Au-delà de l’amélioration de l’expérience client et de l’efficacité opérationnelle, les outils d’intelligence artificielle constituent donc aussi une rupture dans la prévention et la détection des escroqueries en ligne. C’est un domaine où l’intelligence artificielle trouve toute son efficacité, selon Thomas Rocafull (Sia Partners). “Outre la résurgence du terrorisme, ce qui explique que les banques misent de plus en plus sur l’IA face à la fraude, c’est l’inflation des normes et des réglementations en tout genre (KYC, AML). Les régulateurs ont des attentes de plus en plus élevées envers les institutions financières. Les banques doivent encore plus surveiller les opérations de la clientèle qu’auparavant. Dans ce contexte, l’IA permet d’être plus performant. Car il ne s’agit pas seulement de s’assurer de la conformité à l’entrée de la relation avec le client mais d’une vigilance permanente sur toutes les transactions bancaires de sa vie, ce qui nécessite d’analyser des volumes de données gigantesques et de faire le tri pour détecter les anomalies. Tout cela est possible aujourd’hui dans la mesure où les ordinateurs sont de plus en plus puissants et que de plus en plus de données sont disponibles.”

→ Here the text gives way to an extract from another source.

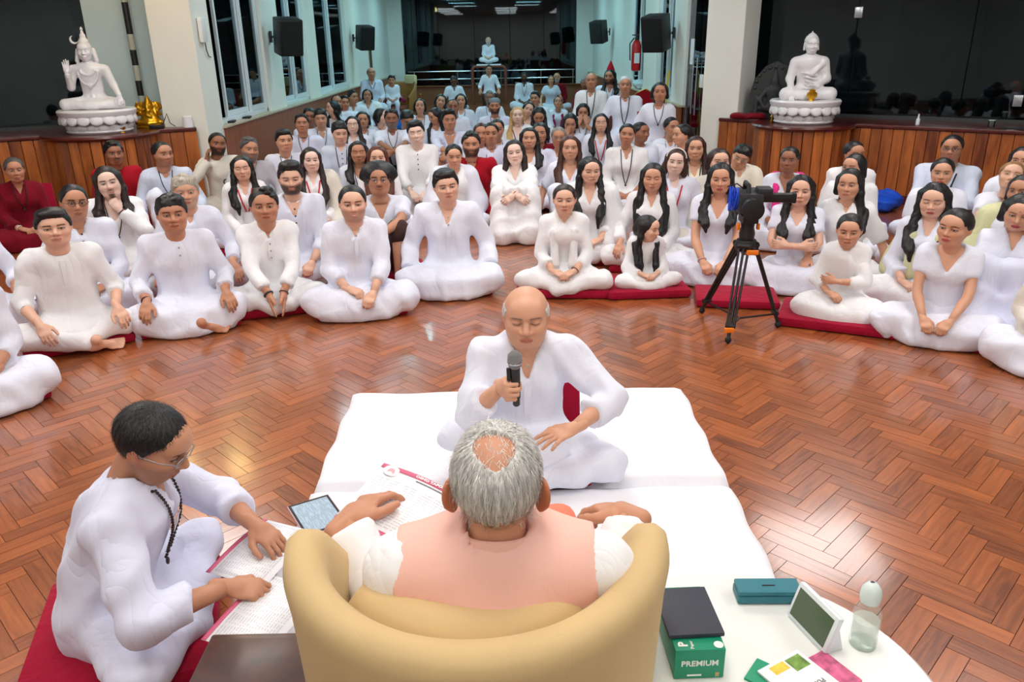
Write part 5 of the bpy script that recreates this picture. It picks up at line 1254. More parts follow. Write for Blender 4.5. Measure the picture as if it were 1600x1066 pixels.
P(689, 158, .84, 'f', 'woman with long dark hair leaning to the right near the back', lod=3, skin='m', hair='wavy', arms='lap', htil=.3),
P(680, 181, .82, 'f', 'woman whose black hair hides her turned face', lod=3, skin='t', hair='longfront', arms='lap', hyaw=-1.0, hpit=.3),
P(708, 167, .88, 'm', 'balding man in white behind the young man with tousled hair', lod=3, skin='d', hair='reced', arms='lap'),
P(720, 157, .88, 'f', 'upright long-haired woman in white beside the balding man', lod=3, skin='m', hair='longback', mala=MALA_S, arms='lap'),
P(596, 182, .82, 'f', 'woman with long dark hair seen in profile facing right', lod=3, skin='l', hair='longback', arms='lap', hyaw=1.1, shawl=('scarf', 'mg')),
P(520, 169, .84, 'f', 'woman in profile facing left with long dark hair by the panelling', lod=3, skin='l', hair='wavy', arms='lap', hyaw=-1.2, hpit=-.1, top='b'),
P(526, 160, .86, 'm', 'balding man in white behind the woman in profile by the panelling', lod=3, skin='t', hair='reced', hyaw=.4, mala=MALA, arms='lap'),
P(538, 161, .84, 'm', 'dark-haired man right of the balding man by the panelling', lod=3, skin='t', hair='short', hyaw=.3, arms='lap'),
P(551, 152, .86, 'm', 'man with neat black hair against the panelling, looking right', lod=3, skin='t', hair='short', hyaw=.7, arms='knees'),
P(574, 149, .86, 'f', 'woman with shoulder-length hair in pleated white shawl below the old man', lod=3, skin='t', hair='longback', shawl=('wrap', 'n'), arms='lap'),
P(1001, 207, .82, 'f', 'dark woman with red and black lanyard turning to the right', lod=2, skin='d', hair='tied', lany=RIB, arms='lap', hyaw=.8),
P(1029, 180, .80, 'f', 'woman bending forward so her loose black hair covers her face', lod=2, skin='t', hair='wavy', arms='knees', hpit=1.0, lean=.22, hy=-.05, hyaw=.2),
P(1049, 199, .82, 'f', 'woman with short dark hair turning towards her neighbour on the right', lod=2, skin='t', hair='tied', arms='lap_up', hyaw=.5, mala=MALA_S),
P(1066, 211, .82, 'f', 'woman in profile facing left with black hair tied back', lod=2, skin='m', hair='tied', arms='lap', hyaw=-1.1, smile=.5),
# far end and chairs
P(580, 114, 1.22, 'm', 'old bald man in white robe with blue ribbon on a chair by the left wall', lod=3, skin='t', hair='fringe', hair_col=GRY, legs='chair', robe=True, arms='lap', lany=(.14, (40, 50, 90), False), top='b', bot='b', dyaw=.15),
P(612, 126, 1.02, 'm', 'boy sitting on the wicker armchair at the far left', lod=3, skin='t', hair='fringe_cut', child=True, hs=.9, legs='chair', z0=.50, arms='lap'),
P(617, 140, .82, 'f', 'girl in magenta jacket in front of the wicker armchair', lod=3, skin='t', hair='tied', top='mg', bot='w', child=True, hs=.88, legs='chair', z0=.30, arms='cheek', hyaw=.4, lean=.12),
P(709, 126, .84, 'm', 'dark man with bowed head sitting below the railing', lod=3, skin='k', hair='crop', arms='knees', hpit=.55, legs='cross'),
P(764, 109, 1.10, 'm', 'man in white shirt and brown trousers seated under the arched stand', lod=3, skin='t', hair='short', arms=('knees', 'knees'), bot='br', legs='chair', z0=.40, htil=.15, bot_name='trousers'),
P(819, 121, .87, 'm', 'dark bearded man with beads on a maroon seat below the railing', lod=3, skin='k', hair='short', beard='full', mala=MALA, arms='lap', legs='cross', robe=True, z0=.07),
P(861, 125, .84, 'f', 'woman in pale blue T-shirt seated below the railing', lod=3, skin='m', hair='longback', top='b', sleeve=-.6, style='tee', arms='knees', legs='cross', vneck=.1),
P(870, 121, .88, 'm', 'white-bearded old man behind the woman in pale blue T-shirt', lod=3, skin='t', hair='fringe', hair_col=SIL, beard='full', beard_col=SIL, top='mr', arms='lap'),
P(913, 131, .86, 'f', 'person in maroon half hidden beside the bald man on a chair', lod=3, skin='d', hair='short', hair_col=GRY, top='mr', bot='mr', arms='lap', z0=.07),
P(924, 126, 1.24, 'm', 'bald man with long beads sitting upright on a chair', lod=3, skin='t', hair='fringe', hair_col=SALT, legs='chair', robe=True, mala=(.33, DK, .006), arms='lap', top='n', bot='n', dyaw=-.1),
P(953, 120, 1.22, 'm', 'long-haired bearded man in a red pointed hat', lod=3, skin='t', hair='mens_long', beard='full', hat=True, legs='chair', robe=True, arms='lap', shawl=('scarf', 'n'), mala=MALA_S, hyaw=-.3),
P(977, 133, 1.22, 'm', 'white-haired man with long beads on a chair near the red banquet chair', lod=3, skin='t', hair='crop', hair_col=SIL, legs='chair', robe=True, mala=(.33, DK, .006), arms=('knees', 'lap'), sleeve=.8),
P(1031, 144, 1.20, 'f', 'woman with dark hair propped on one arm beside the red banquet chair', lod=3, skin='t', hair='longback', legs='chair', robe=True, arms=('side', 'lap'), sleeve=-.9, slx=.05, lean=.10, mala=MALA_S),
]
for S_ in PPL: build_person(S_)
# ------------------------------------------------------------------ statues and things on the counters
M_MARBLE = plain('white_marble', (232, 230, 232), .35, var=.03, vscale=5, coat=.15); M_GOLD = plain('gilded', (212, 160, 40), .28, metal=.85, bump=.2, bscale=60); M_BRASS = plain('brass', (200, 150, 50), .25, metal=.9)
M_STONE = plain('dark_stone', (46, 48, 48), .6, bump=.5, bscale=60, var=.25)
def lotus(root, r, h, mat, n=18):
    MB().lathe([(r * .80, 0), (r * .86, .02), (r * .80, .05), (r * .74, h * .35), (r * .92, h * .62), (r * 1.0, h * .80), (r * 1.02, h * .93), (r * .98, h)], (0, 0, 0), 48).build('pedestal', mat, root)
    F = Field(); F.ell((0, 0, 0), (.5, .20, .52), .05); V, Q = F.mesh(.085); V = V * np.array((r * .36, r * .36, h * .46))
    up = mesh_from('petal', V, Q); up.materials.append(mat)
    for i in range(n):
        a = 2 * PI * i / n; o = bpy.data.objects.new('petal', up); COL.objects.link(o); o.parent = root; o.location = (math.cos(a) * r * .93, math.sin(a) * r * .93, h * .60); o.rotation_euler = (-.30, 0, a + PI / 2)
        if i % 2 == 0 or True:
            a += PI / n; o = bpy.data.objects.new('petal', up); COL.objects.link(o); o.parent = root; o.location = (math.cos(a) * r * .80, math.sin(a) * r * .80, h * .26); o.rotation_euler = (.25, 0, a + PI / 2); o.scale = (.9, .9, .62)
def FS(o, k=.87):
    o.scale = (k, k, k); o.location = (0, 0, .25 * (1 - k)); return o
def figure_mesh(F, res, parts=()):
    V, Q = F.mesh(res, zmin=.0); B = Joiner(); B.add(V, Q, None, (1, 1, 1))
    for v, q in parts: B.add(v, q, None, (1, 1, 1))
    return B.mesh('figure')
def place_head(c, sc, pit=0.0, yaw=0.0):
    V, Q = head_template('f', 1); R = np.array(Matrix.Rotation(yaw, 3, 'Z') @ Matrix.Rotation(pit, 3, 'X')); return (V * sc) @ R.T + np.array(c), Q
def place_hand(pose, W, f, n, sd, sc):
    V, Q = hand_template(pose, 1); V = V.copy()
    if sd > 0: V[:, 0] *= -1; Q = Q[:, ::-1]
    return (V * sc) @ frame(f, n).T + np.array(W), Q
# seated deity with raised hand (left bay)
aL = math.atan2(nL.x, -nL.y); t = thing('deity_statue', 'white statue of a seated deity with raised palm and topknot on lotus base', 'statue', (SHIVA[0], SHIVA[1], LZ + .003), aL * .4 + .05)
lotus(t, .40, .25, M_MARBLE)
F = Field(); z = .25
F.ell((0, .02, z + .07), (.19, .15, .09), .05)
for q in (-1, 1):
    F.cone((q * .10, 0, z + .075), (q * .31, -.14, z + .07), .085, .068, .04); F.cone((q * .31, -.14, z + .065), (-q * .04, -.22, z + .05), .062, .045, .03); F.ell((-q * .10, -.22, z + .05), (.07, .035, .03), .02)
F.cone((0, .03, z + .12), (0, .02, z + .27), .125, .112, .04, .75); F.cone((0, .02, z + .27), (0, .0, z + .43), .112, .145, .05, .68); F.cone((-.155, .0, z + .475), (.155, .0, z + .475), .060, .060, .05); F.cone((0, .0, z + .50), (0, -.01, z + .60), .052, .046, .03)
F.cone((-.19, 0, z + .47), (-.235, -.03, z + .27), .056, .046, .03); F.cone((-.235, -.03, z + .27), (-.215, -.16, z + .42), .046, .034, .02)
F.cone((.19, 0, z + .47), (.26, -.02, z + .28), .056, .046, .03); F.cone((.26, -.02, z + .28), (.335, -.17, z + .16), .044, .032, .02)
F.ell((0, .01, z + .80), (.062, .062, .05), .02); F.ell((0, .01, z + .865), (.036, .036, .042), .015)
for q in (-1, 1): F.cone((q * .085, .02, z + .70), (q * .115, .0, z + .58), .032, .026, .02); F.ell((q * .092, 0, z + .66), (.014, .02, .045), .01)
for i in range(22):   # necklace beads and garland in relief
    a = PI * i / 21; F.ell((.085 * math.cos(a), -.085 - .012 * math.sin(a), z + .47 - .06 * math.sin(a)), (.013, .013, .013), .006); F.ell((.115 * math.cos(a), -.080 - .020 * math.sin(a), z + .45 - .16 * math.sin(a)), (.012, .012, .012), .006)
F.ell((0, -.105, z + .285), (.026, .014, .034), .01)
for i in range(12): a = 2 * PI * i / 12; F.ell((.125 * math.cos(a), .03 + .095 * math.sin(a), z + .155), (.022, .018, .018), .01)
fig = link('figure', figure_mesh(F, .0115, [place_head((0, -.02, z + .695), (1.10, 1.02, .98), .06), place_hand('flat', (-.215, -.165, z + .43), (.02, .05, 1), (.1, -1, 0), -1, .98), place_hand('relax', (.335, -.17, z + .16), (.15, -.55, -.8), (0, .2, -1), 1, .95)]), M_MARBLE, t); FS(fig)
FS(MB().tube([(-.10 + .045 * math.cos(a), .0, z + .83 + .045 * math.sin(a)) for a in np.linspace(PI * .62, PI * 1.85, 12)], [.003 + .011 * math.sin(PI * i / 11) for i in range(12)], 7).build('crescent', M_MARBLE, t))
FS(MB().lathe([(.004, 0), (.02, .0), (.02, .01), (.012, .04), (.02, .05), (.004, .08)], (0, .01, z + .895), 10).build('finial', M_MARBLE, t))
# seated sage figure with earth-touching hand (right bay)
aR = math.atan2(nR.x, -nR.y); t = thing('buddha_statue', 'white seated statue touching the ground with one hand, on lotus base before dark glass', 'statue', (BUDDHA[0], BUDDHA[1], RZ + .003), aR * .25)
lotus(t, .385, .26, M_MARBLE)
F = Field(); z = .26
F.ell((0, .03, z + .075), (.20, .15, .09), .05)
for q in (-1, 1):
    F.cone((q * .11, 0, z + .08), (q * .275, -.12, z + .075), .090, .078, .05); F.cone((q * .275, -.12, z + .07), (-q * .06, -.19, z + .06), .072, .045, .05)
F.cone((0, .03, z + .13), (0, .02, z + .29), .128, .122, .05, .76); F.cone((0, .02, z + .29), (0, .0, z + .43), .122, .145, .05, .7); F.cone((-.145, .0, z + .465), (.145, .0, z + .465), .066, .066, .06); F.cone((0, .0, z + .50), (0, -.01, z + .585), .052, .043, .03)
F.cone((-.185, 0, z + .46), (-.225, -.0, z + .26), .060, .052, .04); F.cone((-.225, .0, z + .26), (-.215, -.16, z + .10), .050, .034, .03)
F.cone((.185, 0, z + .46), (.225, -.0, z + .26), .064, .060, .04); F.cone((.225, .0, z + .26), (.08, -.13, z + .17), .056, .036, .04)
F.cone((.17, -.04, z + .46), (.03, -.115, z + .32), .030, .028, .03)
for q in (0, 1, 2): F.cone((-.11 + .03 * q, -.095, z + .34 - .05 * q), (.10, -.115, z + .30 - .05 * q), .010, .010, .02)
for q in (-1, 1): F.cone((q * .083, .005, z + .70), (q * .086, .0, z + .615), .013, .015, .01)
F.ell((0, .015, z + .785), (.048, .048, .034), .012); F.cone((0, .015, z + .81), (0, .015, z + .855), .014, .004, .008)
rr = np.random.RandomState(4)
for i in range(90):   # curls of hair
    a = 2.399 * i; v = .12 + .86 * i / 90; rad = math.sqrt(max(0, 1 - v * v)); F.ell((.083 * rad * math.cos(a), .012 + .096 * rad * math.sin(a), z + .685 + .018 + .098 * v), (.0125, .0125, .0125), .006)
fig = link('figure', figure_mesh(F, .0115, [place_head((0, -.02, z + .675), (1.06, 1.0, .96), .10), place_hand('flat', (-.215, -.165, z + .11), (.02, -.35, -.9), (0, .9, -.35), -1, .98), place_hand('cup', (.08, -.15, z + .165), (-1, -.1, 0), (0, .1, 1), 1, .98)]), M_MARBLE, t); FS(fig)
MB().lathe([(.006, 0), (.035, 0), (.03, .02), (.055, .05), (.058, .08), (.03, .105), (.04, .12), (.005, .13)], (0, 0, 0), 18).build('offering_pot', M_GOLD, None, (BUDDHA[0] - .03, BUDDHA[1] - .27, RZ + .262)); tag(bpy.data.objects['offering_pot'], 'gold pot set on the lap edge of the right white statue', 'pot')
MB().lathe([(.01, 0), (.04, 0), (.035, .02), (.05, .05), (.045, .09), (.025, .11), (.045, .125), (.035, .135)], (0, 0, 0), 16).build('brass_pot', M_BRASS, None, (-4.30, 9.02, LZ + .002)); tag(bpy.data.objects['brass_pot'], 'small brass pot at the foot of the left white statue', 'pot')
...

Exemple chez BNP Paribas, qui s’est entre autres doté d’un Datahub centralisant toutes les données des payements (170 à 200 millions de données chaque mois). “La bonne utilisation de ces données permet de lutter contre près de 70% de la fraude, notamment grâce à des solutions d’analyse en temps réel des transactions et à l’intelligence artificielle”, explique Valéry Halloy sans pouvoir toutefois en dire davantage sur les technologies utilisées “ afin de ne pas donner d’informations spécifiques aux fraudeurs”. Le sujet est bien évidemment sensible. Comme le souligne Fabrice Deprez chez Discai en guise de conclusion, “on voit même en France les autorités de contrôle du secteur financier (l’ACPR) utiliser l’IA pour analyser l’efficacité des banques dans la lutte contre le blanchiment d’argent”. C’est tout dire!